**EXERCISE DIRECTIONS**
Below is a listing to write out in full, exactly as given, without its pictures.
* begin DATA PROVIDED *
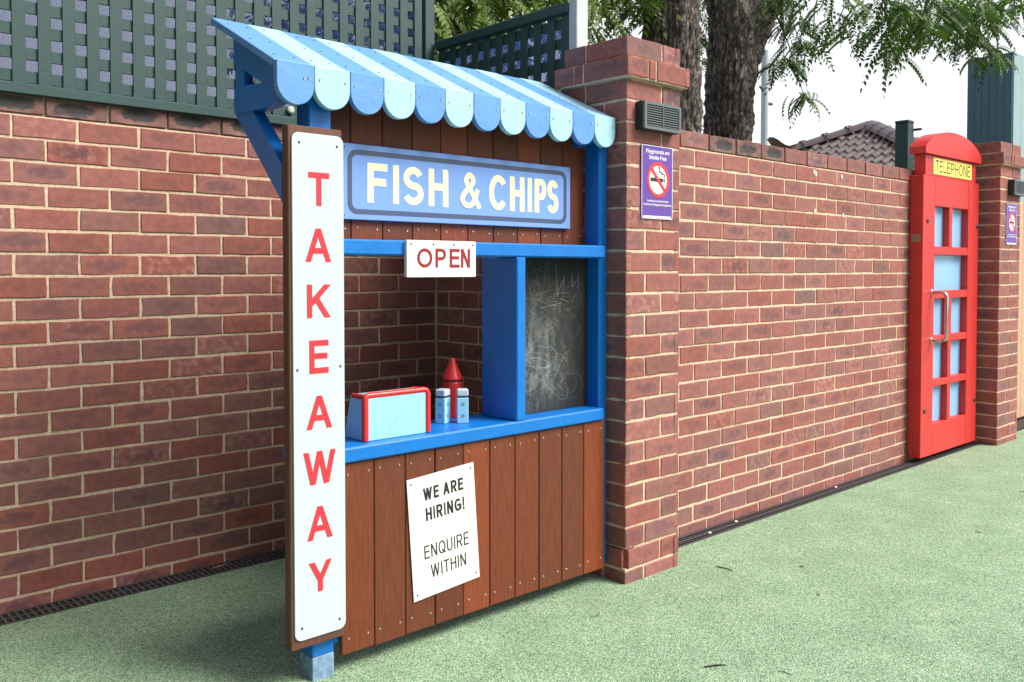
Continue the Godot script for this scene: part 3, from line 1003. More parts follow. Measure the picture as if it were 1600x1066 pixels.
func build_setting() -> void:
	var g := obj("ground", box(Vector3(-90, -0.4, -90), Vector3(90, -0.0035, 90), 0.0), M.dirt, self)
	g.set_meta("kind", "structure")
	# soft playground surface, in two sheets that leave the drains open
	var p := begin()
	add_box(p, Vector3(-12, -0.08, 0.128), Vector3(1.40, 0.0, 14), 0.0)
	add_box(p, Vector3(1.40, -0.08, 1.262), Vector3(16, 0.0, 14), 0.0)
	var pl := obj("playground_surface", done(p), M.ground, self)
	pl.set_meta("kind", "structure")
	drain("black grated drain in front of the wall left of the kiosk", -2.2, 1.26, 0.004, 0.127)
	drain("black grated drain along the wall between kiosk and telephone box", 1.54, 5.49, 1.158, 1.261)
	var rows := range(0, 23)
	# wall behind the kiosk
	var t := thing("brick_wall", "red brick wall under the green lattice, left of and behind the kiosk", "wall", Vector3(-0.2, 0, 0), "red brick boundary walls")
	obj("mortar", box(Vector3(-1.3, -0.06, -0.22), Vector3(1.47, 1.918, -0.0035), 0.001), M.mortar, t)
	obj("coping_mortar", box(Vector3(-1.3, 1.918, -0.22), Vector3(1.47, 2.0, -0.014), 0.001), M.mortar, t)
	bond(t, Vector3(-1.3, 0, 0), Basis(), 2.77 - 0.003, (-0.7695 - (-1.5)), rows, BED0, COURSE, low_grey, 0)
	# return wall inside the recess
	t = thing("brick_wall", "shaded brick return wall inside the recess behind the serving hatch", "wall", Vector3(1.27, 0, 0.5), "red brick boundary walls")
	obj("mortar", box(Vector3(0.0045, -0.06, -0.53), Vector3(0.19, 1.998, 0.549), 0.001), M.mortar, t)
	bond(t, Vector3(0, 0, -0.488), Basis(Vector3.UP, -PI / 2), 1.036, 0.10, rows, BED0, COURSE, func(_r): return 0.1)
	# wall to the telephone box
	t = thing("brick_wall", "long sunlit red brick wall between the near pillar and the telephone box", "wall", Vector3(3.5, 0, 1.155), "red brick boundary walls")
	obj("mortar", box(Vector3(-1.962, -0.06, -0.22), Vector3(2.0, 1.918, -0.0035), 0.001), M.mortar, t)
	obj("coping_mortar", box(Vector3(-1.962, 1.918, -0.22), Vector3(2.0, 1.998, -0.014), 0.001), M.mortar, t)
	bond(t, Vector3(-1.9615, 0, 0), Basis(), 3.96, 1.8865 + 0.12 - 1.5385, rows, BED0, COURSE, low_grey, 0, 2.98)
	for q in [Vector2(3.17, 1.893), Vector2(3.50, 1.886), Vector2(3.18, 1.665), Vector2(3.52, 1.650), Vector2(3.19, 1.880)]:
		obj("white_mark", prism(circle(q.x - 3.5, q.y, 0.010, 9, 0.013), Vector3(0, 0, -0.0002), 0.0025, 0.001), M.white, t)
	pillar("brick_pillar", "near brick pillar beside the kiosk with stepped brick cap and chipped corner", 1.1763, 1.4125, 0.3607, 0.058, 0.0894, "brick pillars with stepped caps", true)
	pillar("brick_pillar", "far brick pillar right of the red telephone box", 5.50, 1.37, 0.42, 0.044, 0.0894, "brick pillars with stepped caps")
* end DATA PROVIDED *
**WORKED ANSWER**
Continue the Godot script for this scene: part 3, from line 1003. More parts follow. Measure the picture as if it were 1600x1066 pixels.
func build_setting() -> void:
	var g := obj("ground", box(Vector3(-90, -0.4, -90), Vector3(90, -0.0035, 90), 0.0), M.dirt, self)
	g.set_meta("kind", "structure")
	# soft playground surface, in two sheets that leave the drains open
	var p := begin()
	add_box(p, Vector3(-12, -0.08, 0.128), Vector3(1.40, 0.0, 14), 0.0)
	add_box(p, Vector3(1.40, -0.08, 1.262), Vector3(16, 0.0, 14), 0.0)
	var pl := obj("playground_surface", done(p), M.ground, self)
	pl.set_meta("kind", "structure")
	drain("black grated drain in front of the wall left of the kiosk", -2.2, 1.26, 0.004, 0.127)
	drain("black grated drain along the wall between kiosk and telephone box", 1.54, 5.49, 1.158, 1.261)
	var rows := range(0, 23)
	# wall behind the kiosk
	var t := thing("brick_wall", "red brick wall under the green lattice, left of and behind the kiosk", "wall", Vector3(-0.2, 0, 0), "red brick boundary walls")
	obj("mortar", box(Vector3(-1.3, -0.06, -0.22), Vector3(1.47, 1.918, -0.0035), 0.001), M.mortar, t)
	obj("coping_mortar", box(Vector3(-1.3, 1.918, -0.22), Vector3(1.47, 2.0, -0.014), 0.001), M.mortar, t)
	bond(t, Vector3(-1.3, 0, 0), Basis(), 2.77 - 0.003, (-0.7695 - (-1.5)), rows, BED0, COURSE, low_grey, 0)
	# return wall inside the recess
	t = thing("brick_wall", "shaded brick return wall inside the recess behind the serving hatch", "wall", Vector3(1.27, 0, 0.5), "red brick boundary walls")
	obj("mortar", box(Vector3(0.0045, -0.06, -0.53), Vector3(0.19, 1.998, 0.549), 0.001), M.mortar, t)
	bond(t, Vector3(0, 0, -0.488), Basis(Vector3.UP, -PI / 2), 1.036, 0.10, rows, BED0, COURSE, func(_r): return 0.1)
	# wall to the telephone box
	t = thing("brick_wall", "long sunlit red brick wall between the near pillar and the telephone box", "wall", Vector3(3.5, 0, 1.155), "red brick boundary walls")
	obj("mortar", box(Vector3(-1.962, -0.06, -0.22), Vector3(2.0, 1.918, -0.0035), 0.001), M.mortar, t)
	obj("coping_mortar", box(Vector3(-1.962, 1.918, -0.22), Vector3(2.0, 1.998, -0.014), 0.001), M.mortar, t)
	bond(t, Vector3(-1.9615, 0, 0), Basis(), 3.96, 1.8865 + 0.12 - 1.5385, rows, BED0, COURSE, low_grey, 0, 2.98)
	for q in [Vector2(3.17, 1.893), Vector2(3.50, 1.886), Vector2(3.18, 1.665), Vector2(3.52, 1.650), Vector2(3.19, 1.880)]:
		obj("white_mark", prism(circle(q.x - 3.5, q.y, 0.010, 9, 0.013), Vector3(0, 0, -0.0002), 0.0025, 0.001), M.white, t)
	pillar("brick_pillar", "near brick pillar beside the kiosk with stepped brick cap and chipped corner", 1.1763, 1.4125, 0.3607, 0.058, 0.0894, "brick pillars with stepped caps", true)
	pillar("brick_pillar", "far brick pillar right of the red telephone box", 5.50, 1.37, 0.42, 0.044, 0.0894, "brick pillars with stepped caps")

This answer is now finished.